I spend a lot of my day dealing with people in customer service. I check into hotels, I rent cars, I buy airplane tickets, and I own a good deal of electronic equipment that constantly needs fixing. And though I'm told my calls are recorded for quality training purposes, they're probably used as an example of what not to do.

"Did you hear the part where she ignored what he requested and repeated the inane policy that she's already explained twice?"

"Yes."

"Try not to do that."

"I'm sorry, what was that? I was busy ignoring what someone requested and repeating the inane policy that I've already explained twice."
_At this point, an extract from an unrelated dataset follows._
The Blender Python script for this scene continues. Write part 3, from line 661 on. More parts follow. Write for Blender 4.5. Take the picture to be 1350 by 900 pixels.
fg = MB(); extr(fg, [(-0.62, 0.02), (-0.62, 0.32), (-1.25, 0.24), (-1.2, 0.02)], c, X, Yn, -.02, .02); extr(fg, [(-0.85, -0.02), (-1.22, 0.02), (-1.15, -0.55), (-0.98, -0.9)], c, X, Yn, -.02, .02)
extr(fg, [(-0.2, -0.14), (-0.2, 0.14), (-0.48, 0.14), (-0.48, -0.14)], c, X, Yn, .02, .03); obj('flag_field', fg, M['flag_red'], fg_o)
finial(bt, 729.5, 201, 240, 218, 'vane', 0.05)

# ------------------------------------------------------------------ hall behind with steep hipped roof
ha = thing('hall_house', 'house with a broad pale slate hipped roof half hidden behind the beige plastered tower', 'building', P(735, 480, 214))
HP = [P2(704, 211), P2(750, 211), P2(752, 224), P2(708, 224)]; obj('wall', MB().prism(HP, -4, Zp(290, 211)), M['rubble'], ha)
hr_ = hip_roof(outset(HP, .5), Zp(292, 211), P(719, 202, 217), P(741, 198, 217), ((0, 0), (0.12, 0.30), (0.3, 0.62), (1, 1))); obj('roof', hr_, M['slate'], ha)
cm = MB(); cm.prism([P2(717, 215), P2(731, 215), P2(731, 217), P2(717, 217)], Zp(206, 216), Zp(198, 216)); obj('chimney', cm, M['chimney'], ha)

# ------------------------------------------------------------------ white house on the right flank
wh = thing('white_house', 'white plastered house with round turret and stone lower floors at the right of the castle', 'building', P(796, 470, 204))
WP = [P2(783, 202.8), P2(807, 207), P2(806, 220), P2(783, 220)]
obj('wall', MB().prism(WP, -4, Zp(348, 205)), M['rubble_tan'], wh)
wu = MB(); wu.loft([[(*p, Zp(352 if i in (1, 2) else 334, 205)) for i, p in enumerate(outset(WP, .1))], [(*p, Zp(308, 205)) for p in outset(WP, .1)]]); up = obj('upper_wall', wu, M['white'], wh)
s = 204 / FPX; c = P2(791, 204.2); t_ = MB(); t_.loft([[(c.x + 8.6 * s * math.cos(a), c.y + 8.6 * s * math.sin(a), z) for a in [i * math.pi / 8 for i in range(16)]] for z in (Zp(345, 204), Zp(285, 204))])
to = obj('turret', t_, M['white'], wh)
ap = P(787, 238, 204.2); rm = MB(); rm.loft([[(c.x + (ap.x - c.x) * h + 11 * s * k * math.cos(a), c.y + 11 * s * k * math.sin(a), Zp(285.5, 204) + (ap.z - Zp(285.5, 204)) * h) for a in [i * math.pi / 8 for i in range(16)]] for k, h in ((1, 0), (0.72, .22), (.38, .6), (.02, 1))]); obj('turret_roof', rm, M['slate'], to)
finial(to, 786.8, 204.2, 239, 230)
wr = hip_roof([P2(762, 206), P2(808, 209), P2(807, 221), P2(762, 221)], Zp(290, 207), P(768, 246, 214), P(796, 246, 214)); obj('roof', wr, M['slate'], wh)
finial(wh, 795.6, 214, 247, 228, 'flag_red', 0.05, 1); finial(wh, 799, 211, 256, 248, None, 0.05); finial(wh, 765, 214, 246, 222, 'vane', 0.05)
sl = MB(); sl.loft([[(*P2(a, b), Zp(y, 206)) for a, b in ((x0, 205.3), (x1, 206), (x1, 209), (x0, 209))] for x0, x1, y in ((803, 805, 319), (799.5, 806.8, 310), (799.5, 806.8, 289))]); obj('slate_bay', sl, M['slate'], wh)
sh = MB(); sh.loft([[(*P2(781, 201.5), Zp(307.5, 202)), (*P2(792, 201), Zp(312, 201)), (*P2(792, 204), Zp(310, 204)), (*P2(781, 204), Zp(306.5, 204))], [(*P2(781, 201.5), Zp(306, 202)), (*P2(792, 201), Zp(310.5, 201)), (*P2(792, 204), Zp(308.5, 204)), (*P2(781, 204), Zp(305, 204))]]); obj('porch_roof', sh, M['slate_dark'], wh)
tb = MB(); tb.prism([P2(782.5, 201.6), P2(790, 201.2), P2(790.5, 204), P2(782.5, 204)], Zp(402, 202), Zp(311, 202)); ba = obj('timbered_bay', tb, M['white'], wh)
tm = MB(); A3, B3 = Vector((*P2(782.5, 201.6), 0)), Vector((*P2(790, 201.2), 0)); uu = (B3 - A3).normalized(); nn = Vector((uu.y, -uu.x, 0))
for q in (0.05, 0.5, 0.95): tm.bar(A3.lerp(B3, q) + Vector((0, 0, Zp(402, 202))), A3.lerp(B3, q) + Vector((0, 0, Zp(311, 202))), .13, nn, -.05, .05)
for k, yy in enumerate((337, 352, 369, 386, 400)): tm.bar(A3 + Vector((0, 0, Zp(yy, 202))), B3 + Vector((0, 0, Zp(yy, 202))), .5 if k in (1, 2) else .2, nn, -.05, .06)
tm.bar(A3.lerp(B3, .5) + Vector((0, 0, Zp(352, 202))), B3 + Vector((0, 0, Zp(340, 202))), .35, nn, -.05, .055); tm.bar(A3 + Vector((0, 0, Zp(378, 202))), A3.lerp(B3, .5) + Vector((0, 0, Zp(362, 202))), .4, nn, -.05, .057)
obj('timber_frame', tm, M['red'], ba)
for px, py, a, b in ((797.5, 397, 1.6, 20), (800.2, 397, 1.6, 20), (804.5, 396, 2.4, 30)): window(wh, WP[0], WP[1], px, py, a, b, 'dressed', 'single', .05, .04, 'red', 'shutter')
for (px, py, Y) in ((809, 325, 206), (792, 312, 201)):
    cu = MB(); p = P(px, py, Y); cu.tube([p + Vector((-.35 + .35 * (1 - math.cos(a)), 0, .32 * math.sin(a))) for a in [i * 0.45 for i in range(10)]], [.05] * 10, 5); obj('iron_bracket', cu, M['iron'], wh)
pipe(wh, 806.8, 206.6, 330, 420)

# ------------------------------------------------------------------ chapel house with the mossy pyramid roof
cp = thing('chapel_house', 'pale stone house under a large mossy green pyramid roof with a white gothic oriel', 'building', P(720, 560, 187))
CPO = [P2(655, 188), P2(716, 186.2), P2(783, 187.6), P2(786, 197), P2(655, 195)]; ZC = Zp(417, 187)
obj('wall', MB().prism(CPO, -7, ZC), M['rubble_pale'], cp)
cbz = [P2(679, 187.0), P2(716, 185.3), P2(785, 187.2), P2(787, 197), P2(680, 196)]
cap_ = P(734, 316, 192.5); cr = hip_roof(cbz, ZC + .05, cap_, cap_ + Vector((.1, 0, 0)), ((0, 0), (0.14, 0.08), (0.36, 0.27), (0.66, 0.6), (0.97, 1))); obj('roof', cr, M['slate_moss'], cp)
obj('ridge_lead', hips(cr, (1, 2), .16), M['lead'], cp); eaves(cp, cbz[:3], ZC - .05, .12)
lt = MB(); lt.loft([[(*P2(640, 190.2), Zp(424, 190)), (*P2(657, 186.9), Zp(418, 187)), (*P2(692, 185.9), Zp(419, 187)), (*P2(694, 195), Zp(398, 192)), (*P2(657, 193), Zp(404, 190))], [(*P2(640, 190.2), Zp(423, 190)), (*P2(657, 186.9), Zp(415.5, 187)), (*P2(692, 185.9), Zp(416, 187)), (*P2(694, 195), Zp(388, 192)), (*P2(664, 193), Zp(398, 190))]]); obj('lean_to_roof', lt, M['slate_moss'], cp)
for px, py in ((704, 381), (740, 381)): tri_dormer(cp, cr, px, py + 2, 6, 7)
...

After a recent late show in Dayton, I called the hotel for directions. It was well after midnight, and I wanted to go to sleep. They gave us precise directions – the wrong way. We were supposed to drive 15 minutes through Dayton. They sent us away from Dayton. You can understand simply that that is the wrong way.

25 minutes later, we called to check. First the woman didn't believe she was wrong. Finally she admitted she caused us to go almost an hour out of the way, and with no apology she said, "Yeah, I thought it was the other way."

I don't accept things like that. When I'm overcharged on my phone bill, when I get a late fee for a credit card payment that was processed on time, when anything goes wrong that isn't my fault, I demand restitution. And it works. Once, Sprint charged my account $400 after I already cancelled it. Though it took them three months to pay me back, I got the $400, 3% interest on it, and three months free phone service for my mother. Pay it forward, right?

I got the hotel to comp us a free breakfast. All she did was get the directions wrong, so it wasn't worth a free night's stay. I was content that I beat customer service. It was over.

Finally arriving at the hotel after 2:00, we checked in to a room that only had one bed. When we went back to the desk and politely explained that they gave us the wrong room, the same woman (with no apology) said, "yeah, there's another one I can give you."

It was too late to argue. We just went to the new room and went to sleep. But the next morning, we ate a very large breakfast.

I understand that most people do not choose jobs in customer service. I've never met a kid dreaming of answering questions about products they care little about. But for those unfortunate enough to be in an industry where their job is to help people should do their job or get fired. Or I should at least be able to sue them for malpractice.
"Yes, your honor. She ignored me and repeated the inane policy that she's already explained twice."

"I'm sorry I didn't get that. I'm still on hold with Toshiba."

There are some very helpful people in customer service. But for every one person that has ever helped me, there have been two that went out of their way to further screw up the problem, or worse, insult me. As a humor columnist I don't really have feelings, but in case I did these people should not try to hurt them.

I want to know what the interview process was like for the woman at that hotel.

"It says on your application that you're a people person. But all your references say you're terribly ornery."

"Yeah, I must have lied."

"Honesty about lying. We appreciate that. You're hired."

"When do I start?"

"I'm sorry I didn't get that. I'm still on hold with Toshiba."

It's easy for me to complain and not really do anything about the problem. (That's kind of what I do for a living). Instead, I want to use this column to make a difference. I encourage anyone reading this to join me in my quest to never take no for an answer. Join me in beating the system. Join me in forcing customer service to actually serve the customer. And most importantly, join me in…wait, gotta go, I'm off hold.